I have several questions about data deduplication on btrfs.
Sorry if i ask stupid questions or waste you time %)

What about implementation of offline data deduplication? I don't see
any activity on this place, may be i need to ask a particular person?
Where the problem? May be a can i try to help (testing as example)?

I could be wrong, but as i understand btrfs store crc32 checksum one
per file, if this is true, may be make a sense to create small worker
for dedup files?

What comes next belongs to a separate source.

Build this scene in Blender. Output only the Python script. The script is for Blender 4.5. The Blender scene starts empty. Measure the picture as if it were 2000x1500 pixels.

Like worker for autodefrag?
With simple logic like:
if sum1 == sum2 && file_size1 == file_size2; then
if (bit_to_bit_identical(file1,2)); then merge(file1, file2);
This can be first attempt to implement per file offline dedup
What you think about it? could i be wrong? or this is a horrible crutch?
(as i understand it not change format of fs)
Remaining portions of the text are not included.